By the end of 2015, I felt totally overwhelmed by all the talk about race, my own included.
As the holiday season approached, I decided I needed a moment of silence. I opted to stay quiet, and just listen. I've been watching the Supreme Court shake out an affirmative action battle in Texas. I've tracked "White Debt" with Eula Biss, and #BlackLivesMatter with Charles M. Blow and Roxane Gay. I've discussed police training methods with a Maryland-based expert who happens to be my sister. I've been taking it all in, without taking sides. I don't feel personally insulted or offended, nor am I living in daily fear for my wellbeing.

But I do worry about this election.
I am stunned to hear kingpins of the Republican party use hate-speech to rally support. It's top-tier intolerance, anti-American blasphemy. It has to stop.

Back to semantics.
I have the privilege (yes, that word) of being able to say "I'm mixed"; I get to be something other than Black or White. Removing the race labels doesn't change who I am; but because I'm both instead of either, it takes me out of the struggle.
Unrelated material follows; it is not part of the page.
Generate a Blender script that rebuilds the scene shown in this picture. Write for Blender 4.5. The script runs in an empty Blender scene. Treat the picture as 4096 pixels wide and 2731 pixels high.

I'm not on one side - cue Joni Mitchell - I'm on both sides.

In this new year, I want to recommend that we lose the labels.
Use qualifiers like "My parents come from (fill in the blank)."

See how it feels to just be.

2 comments:

This is a Test said...

I love the last line in this post!
I too am "mixed" and have decided for 2016 (and beyond) to answer these questions like this...
Question. "What are you?"
Me. "Human"
Question. "No, I mean where are you from?" Me. "Earth"

BROWNGIRL said...

Excellent! Race = Human. Thank you so much for commenting. I haven't posted in a while and it's great to have feedback. How did you find me?